Eski iktidar partisi Cumhuriyetçi Parti’den milletvekili adayı olan Ulusal Güvenlik Servisi eski başkanı David Şahnazaryan aynı günlerde, Paşinyan’ın Karabağ'ı “satmak” niyetinde olduğunu iddia etti. Bu sözlerin ardından Şahnazaryan sorgulanmak için çağrıldığı Ulusal Güvenlik Servisine gitmedi, basın açıklaması sırasında ise “Gelmiyorum, gelin tutuklayın” dedi.
Paşinyan’dan suçlamalara yanıt
Olayların ardından yetkililer tartışmayı bastırmaya çalıştılar. 30 Kasım'da ‘Benim Adımım’ bir bildiri yayınladı. “Paşinyan, Artsakh'ı (Karabağ’ı) her zaman önemsedi ve önemseyecektir, savunma ve ekonomik kalkınma düzeyini artırma çabalarını destekliyor, Karabağ ekonomisinin gelişimini sağlayacak büyük ekonomik projelere dair destek sağlıyor” denildi.
Paşinyan olup bitenin ardından “Daha önce Karabağ’ı müzakere masalarında satmaya çalışanlar bugün bizi Artsakh'a (Karabağ’a karşı komplo kurmakla suçluyorlar, kanıt gösterecekler o zaman, bu ciddi bir suçlamadır” dedi.
Karabağ'daki muhalif bir analist ve eylemci olan Tigran Grigoryan, yetkililerin Paşinyan'a karşı aylardır bir kampanya yürüttüğünü belirtiyor. Grigoryan, “Bu generaller Ermenistan'daki parlamento seçimlerinden sonra görevlerinde kalamayacaklarının farkındalar. Ayrıca, bir çoğu da yakın gelecekte yolsuzluk suçlamalarıyla karşı karşıya kalabilir.” diyor.
Muhalif Milli Uyanış Partisi kurucusu ve başkanı, Karabağ Parlamentosu Milletvekili Hayk Khanumyan’a göre Karabağ Savunma Ordusu komutanı Orgeneral Levon Mnatsakanyan’ın görevden atılması ile “Kadife Devrimin Karabağ’a ulaşmış olması” tezi tutarlı değil. Khanumyan’a göre Karabağ’da daha kökten değişikliklere gidilmeli, Ermenistan için hayali kurulan demokratik ve hukuk devleti modeli Karabağ’da da uygulanabilmeli. Rüşvet, yolsuzluk ve diğer sorunlar ile Karabağ’da da mücadele edilmediği sürece, Karabağ’da değişim beklemek mantıklı değil.
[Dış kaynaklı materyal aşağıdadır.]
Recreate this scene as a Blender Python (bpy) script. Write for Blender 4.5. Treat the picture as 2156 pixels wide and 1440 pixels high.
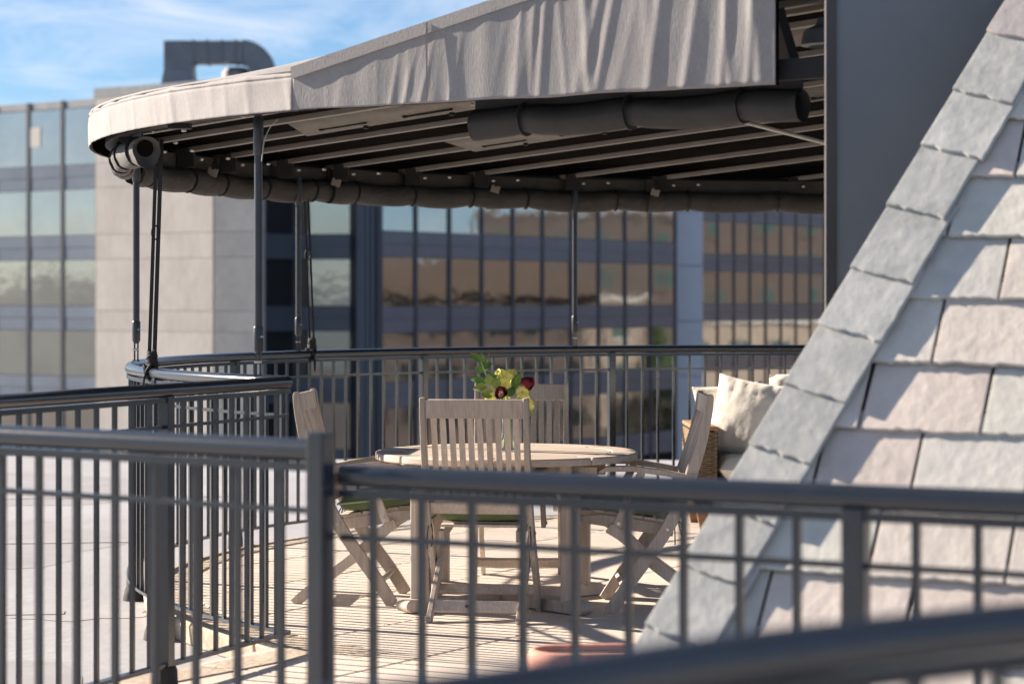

Karabağ konusunda senkron Tweetler
Karabağ Sorunu Ermenistan gündemini meşgul ederken 14 Aralık’ta Ermenistan ve Azerbaycan liderlerinin Karabağ meselesinin barışçıl çözümüne ilişkin ümitli olduklarına dair dakika farkı ile attıkları tweetler ilgi uyandırdı.
Ermenistan Başbakanı Nikol Paşinyan mesajında “Karabağ Sorunu Ermenistan için önemli önceliklerin başındandır. Biz bölgesel barış ve güvenlik için barış sürecinin devamından yanayız. Sorunun çözümü için taraflar gerçek çabalar harcamalı” dedi.
Aynı gün Azerbaycan Cumhurbaşkanı Aliyev ise “2019 yılı Ermenistan-Azerbaycan arasındaki Dağlık Karabağ anlaşmazlığı sürecine yeni bir ivme kazandıracak.” mesajını yayınladı.
İki ülke arasında geçen haftalarda buluşan Dışişleri Bakanları da toplantılardan verim aldıklarını ifade etmişlerdi.